The EAU fonds at the IHRC are very special in more than one way: they are unique both in terms of their quantity, their contents, their arrangement and as a whole. Often, basic arrangement work had to be carried out in the archives as boxes often contained records which lacked a comprehensive system. At times fonds hade to be merged with one another, separated, rearranged or have their names changed, since the records of one archival contributor could be divided between two (or more) fonds and records of several different archival contributors at times shared the same fonds.

Having said this, it does not in any way lessen the value of the EAU fonds. The smallest fonds can contain wholly unique information on topics which up until now have been unknown to us, such as the activities of Estonians in America already before World War II (for example, the fonds of the Boston Estonian Society, the Baltimore Estonian Society, the newly formed fonds of the Estonian –American sports club and others); large fonds can contain box after box of unarranged records but extremely interesting and informative correspondence (as in the case of the fonds of the university corporations Filiae Patriae, Fraternitas Liviensis and Raimla). It is particularly important to note that the organisational fonds which have been worked through so far only contain a few instances of parallel archival information in Estonia (for example, the Estonian League of the West Coast, ERA.5015).

The fonds described so far are mainly those of educational, cultural, political, youth and local organisations which tell of the arrival of the Estonians in the USA and their cultural, political and community activities in organisations in the USA as well as in worldwide Estonian and Baltic organisations, their mutual communication and their correspondence with other Estonians in exile. The fonds span the time between the beginning of the 20th and the beginning of the 21st century, but the majority of records stem from the years 1950 through 1980.

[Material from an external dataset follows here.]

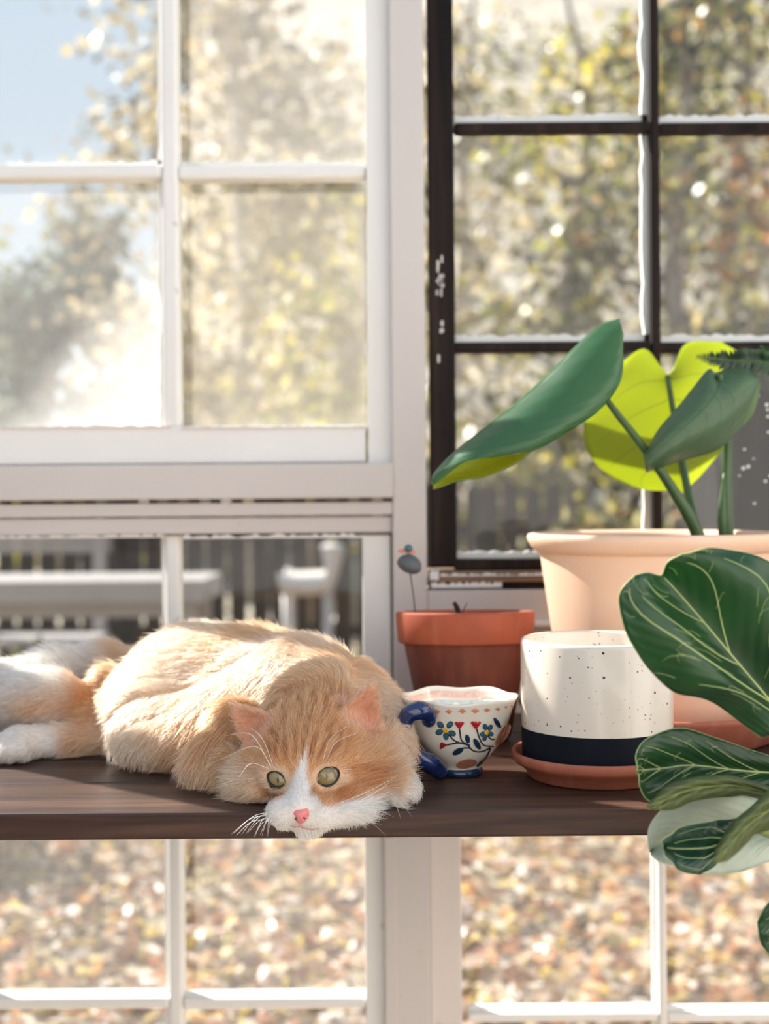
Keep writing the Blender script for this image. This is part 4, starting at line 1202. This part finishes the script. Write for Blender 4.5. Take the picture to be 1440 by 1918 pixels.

We would particularly like to emphasise the extent of the correspondence in the fonds we have worked with, even though letters of organisation(s) and private letters and topics can be mixed up. Future researchers would do well to take the fact that the borders between personal and organisational archival fonds at times can be rather provisional into account. This stems from the relations of the particular organisations with their leading figures and the history of the formation of the fonds, when a very active member of an organisation may have given whatever amount and kinds of records he had in his possession at the time over to an archival institution. Organisational records can also be found in personal archives. One should also take into account the fact that the activities of organisations which were legally independent were often inseparably intertwined with each other in terms of both contents and organisation, such as the local Estonian society, Estonian house, complementary school and so forth.

Apart from the fonds mentioned above, there are other very interesting memories and manuscripts about the history of the Estonians. The latter can mainly be found in different personal fonds but also in fonds of different organisations. They mainly focus on life and events in Estonia (for example, the coup d’état attempt on the 1st of December 1924, and the ‘silent period’) and the institutions (such as the police and military schools), the flight and to a smaller extent also life in the US.

It should be mentioned that the EAU fonds in addition to the US materials also contain interesting records on the Estonian diaspora in Great Britain, Germany, Sweden, etc.

In two years, 214 fonds out of approximately 580 have been described and systematised. In order to attain a complete view of the fonds and make them accessible for researchers, it would most definitely be necessary to continue the work with them.